Il y a déjà un droit de vote pour non-Luxembourgeois au grand-duché : les résidents étrangers peuvent voter aux élections communales et européennes, traité de Maastricht oblige. Or, toutes les études prouvent que cela a assez peu changé le paysage politique autochtone : le poids de l’électorat non-Luxembourgeois aux dernières élections communales, en 2011, n’était que de douze pour cent ; seuls 7,2 pour cent des élus n’ont pas la nationalité luxembourgeoise. « Le bourgmestre portugais de Larochette était une chimère », écrit Sylvain Besch, le directeur du Cefis (Centre d’étude et de formation interculturelles et sociales, principal observateur du comportement électoral des non-Luxembourgeois), dans une publication sur le sujet. À ses yeux, pour les politiques et futurs politiques, « la conviction politique prime avant tout, non la communauté de nationalité à laquelle on appartient ». Pour lui, ce qui se passe actuellement, « c’est un débat entre une vision idéale des principes démocratiques et de la citoyenneté d’un côté, et de l’autre la souveraineté nationale, la culture et la langue luxembourgeoise ». Regrettant entre autres les « arguments simplistes et commodes » et « l’opposition réductrice entre ‘Nous’, les autochtones, et ‘Eux’, les étrangers. » Il y a cinquante ans encore, les villageois considéraient avec dédain chaque nouvel habitant de Bäigeprafften (la greffe), qu’il vienne du village voisin ou d’une autre région du pays. Il n’accédait au rang de semblable qu’après des années d’engagement dans la communauté, de cuites avec les locaux, de dons aux pompiers et de fréquentation assidue de la messe du dimanche. C’est ce que les opposants au droit de vote pour les étrangers demandent encore aujourd’hui à ces nouveaux résidents qui viennent de plus loin.

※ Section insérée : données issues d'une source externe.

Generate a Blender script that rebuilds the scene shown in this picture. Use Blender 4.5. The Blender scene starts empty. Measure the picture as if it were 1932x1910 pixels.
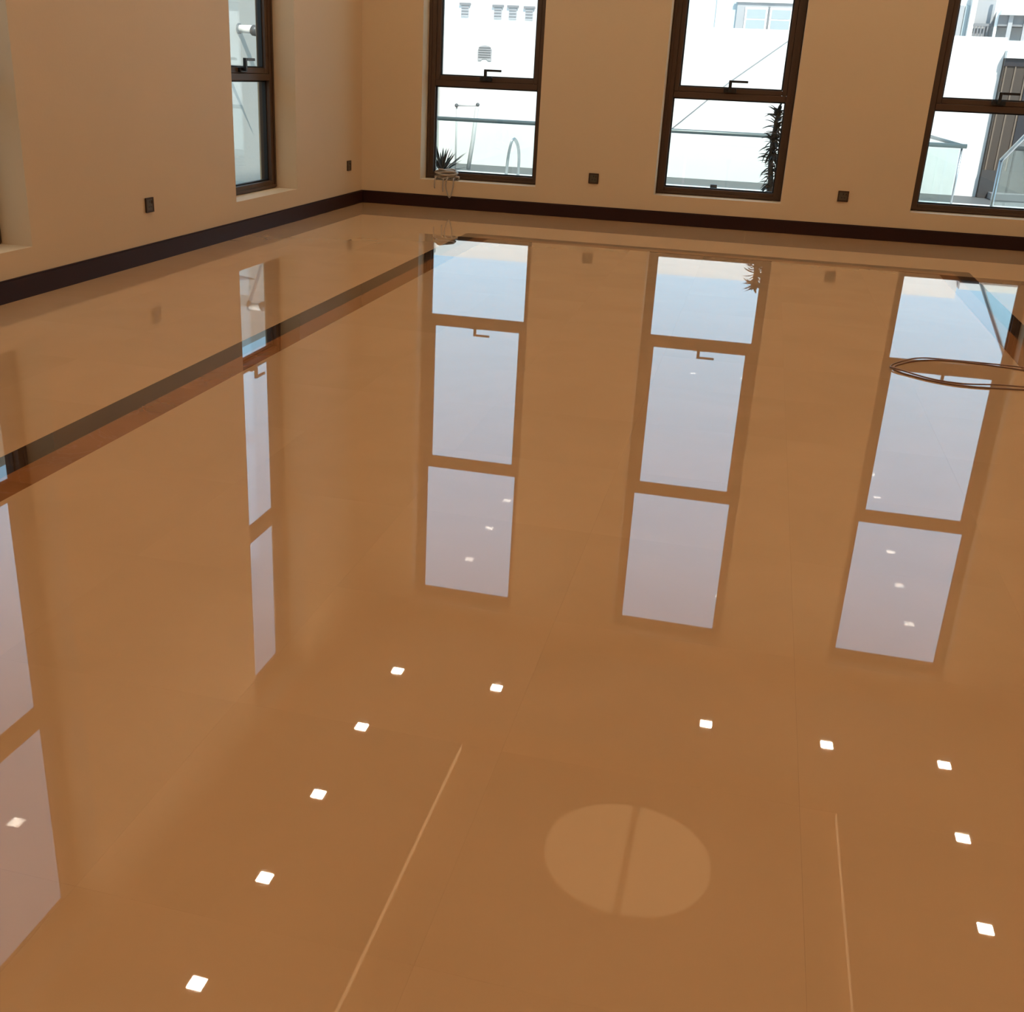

Au cas où le Oui l’emportait, il demeure de nombreuses inconnues et incongruités dont mettent en garde des intervenants répudiés sérieux comme le juriste, expert en droit constitutionnel de l’Université du Luxembourg Luc Heuschling. Qu’en est-il par exemple du lien entre les électeurs non-Luxembourgeois et leur pays d’origine ? S’ils gardent leur propre nationalité, ils dépendront toujours de leur pays – et adopteraient donc des lois luxembourgeoises auxquelles ils ne seront pas soumis ? « Ce sont les autres, les étrangers, qui feront la loi civile des Luxembourgeois », s’alarmait-il dans un article au mensuel Forum, en février 2013 déjà. Avant de plaider lui aussi pour un allègement de l’acquisition de la nationalité comme alternative. De toute façon, après la question de principe posée au référendum, il faudrait clarifier tous ces points de détail imprécis dans une loi sur les conditions d’un tel droit de vote.

Si les partis de la majorité et leurs administrations avancent comme sur des œufs dans le débat sur les questions de référendum, c’est qu’ils savent que chaque référendum est aussi un vote-sanction pour le gouvernement qui l’organise. Et si autant de voix énervées crient « trois fois Non ! » actuellement, les commentaires sur les forums de discussion et les réseaux sociaux prouvent qu’il s’agit d’un désaveu plus général de la politique du gouvernement Bettel-Schneider-Braz.